Print the material below exactly as it stands, please, from its first line to the line holding "link('casing', box((-0.4145, Y2", with no pictures.

:: Supplied information ::

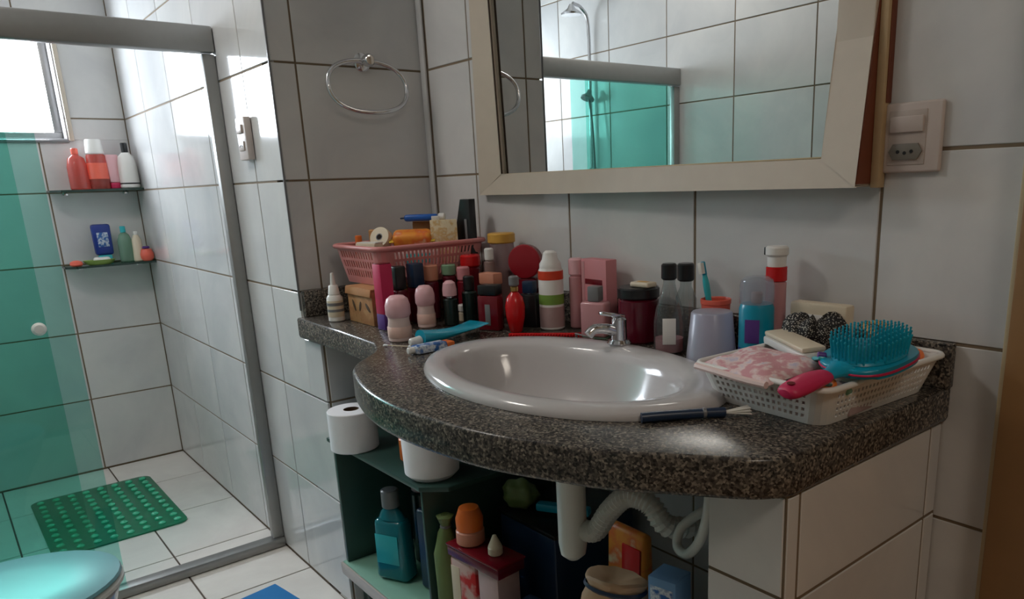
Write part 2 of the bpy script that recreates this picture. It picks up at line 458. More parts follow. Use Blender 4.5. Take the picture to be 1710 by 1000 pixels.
# hall outside the doorway
wall('floor_hall', [((XE + 0.121, -1.6, -0.1), (1.75, 2.1, 0))], 'brown')
wall('ceiling_hall', [((XE + 0.121, -1.6, ZCEIL), (1.75, 2.1, ZCEIL + 0.1))], 'paint')
wall('wall_hall_east', [((1.65, -1.6, 0), (1.75, 2.1, ZCEIL))], 'hallpaint')
wall('wall_hall_south', [((XE + 0.121, -1.6, 0), (1.649, -1.5, ZCEIL))], 'hallpaint')
wall('wall_hall_north', [((XE + 0.121, 2.0, 0), (1.649, 2.1, ZCEIL))], 'hallpaint')
wall('wall_hall_west', [((XE + 0.021, -1.499, 0), (XE + 0.12, YO - 0.101, ZCEIL)), ((XE + 0.021, Y2 + 0.121, 0), (XE + 0.12, 1.999, ZCEIL))], 'hallpaint')

# corner bead in the niche and the metal edge of the shower wall
structure(link('trim_1', box((X1 + 0.017, Y2 - 0.0045, ZCEIL / 2), (0.026, 0.006, ZCEIL - 0.01), 0.0012), M['tile']))
structure(link('trim_2', box((X1 - 0.0005, Y1 - 0.0005, (ZCEIL + 0.87) / 2), (0.005, 0.005, ZCEIL - 0.88), 0.0012), M['grey']))
# door frame beside the counter
d = structure(link('door_1', box((-0.352, Y2 - 0.024, 1.06), (0.115, 0.042, 2.12), 0.003), M['woodjamb']))
link('casing', box((-0.4145, Y2 - 0.016, 1.06), (0.010, 0.03, 2.12), 0.002), M['casing'], d)

# ------------------------------------------------------------------ window
win = structure(link('window_1', box((X0 - 0.115, (WY0 + WY1) / 2, WZ0 + 0.018), (0.05, WY1 - WY0 - 0.002, 0.034), 0.003), M['alu']))
yc = (WY0 + WY1) / 2
for (c, s) in [((X0 - 0.115, yc, WZ1 - 0.017), (0.05, WY1 - WY0 - 0.002, 0.032)),
               ((X0 - 0.115, WY1 - 0.018, (WZ0 + WZ1) / 2), (0.05, 0.034, WZ1 - WZ0 - 0.07)),
               ((X0 - 0.115, WY0 + 0.018, (WZ0 + WZ1) / 2), (0.05, 0.034, WZ1 - WZ0 - 0.07)),
               ((X0 - 0.112, yc - 0.06, (WZ0 + WZ1) / 2), (0.03, 0.03, WZ1 - WZ0 - 0.07))]:
    link('window_frame', box(c, s, 0.003), M['alu'], win)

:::

* The reply
Write part 2 of the bpy script that recreates this picture. It picks up at line 458. More parts follow. Use Blender 4.5. Take the picture to be 1710 by 1000 pixels.
# hall outside the doorway
wall('floor_hall', [((XE + 0.121, -1.6, -0.1), (1.75, 2.1, 0))], 'brown')
wall('ceiling_hall', [((XE + 0.121, -1.6, ZCEIL), (1.75, 2.1, ZCEIL + 0.1))], 'paint')
wall('wall_hall_east', [((1.65, -1.6, 0), (1.75, 2.1, ZCEIL))], 'hallpaint')
wall('wall_hall_south', [((XE + 0.121, -1.6, 0), (1.649, -1.5, ZCEIL))], 'hallpaint')
wall('wall_hall_north', [((XE + 0.121, 2.0, 0), (1.649, 2.1, ZCEIL))], 'hallpaint')
wall('wall_hall_west', [((XE + 0.021, -1.499, 0), (XE + 0.12, YO - 0.101, ZCEIL)), ((XE + 0.021, Y2 + 0.121, 0), (XE + 0.12, 1.999, ZCEIL))], 'hallpaint')

# corner bead in the niche and the metal edge of the shower wall
structure(link('trim_1', box((X1 + 0.017, Y2 - 0.0045, ZCEIL / 2), (0.026, 0.006, ZCEIL - 0.01), 0.0012), M['tile']))
structure(link('trim_2', box((X1 - 0.0005, Y1 - 0.0005, (ZCEIL + 0.87) / 2), (0.005, 0.005, ZCEIL - 0.88), 0.0012), M['grey']))
# door frame beside the counter
d = structure(link('door_1', box((-0.352, Y2 - 0.024, 1.06), (0.115, 0.042, 2.12), 0.003), M['woodjamb']))
link('casing', box((-0.4145, Y2 - 0.016, 1.06), (0.010, 0.03, 2.12), 0.002), M['casing'], d)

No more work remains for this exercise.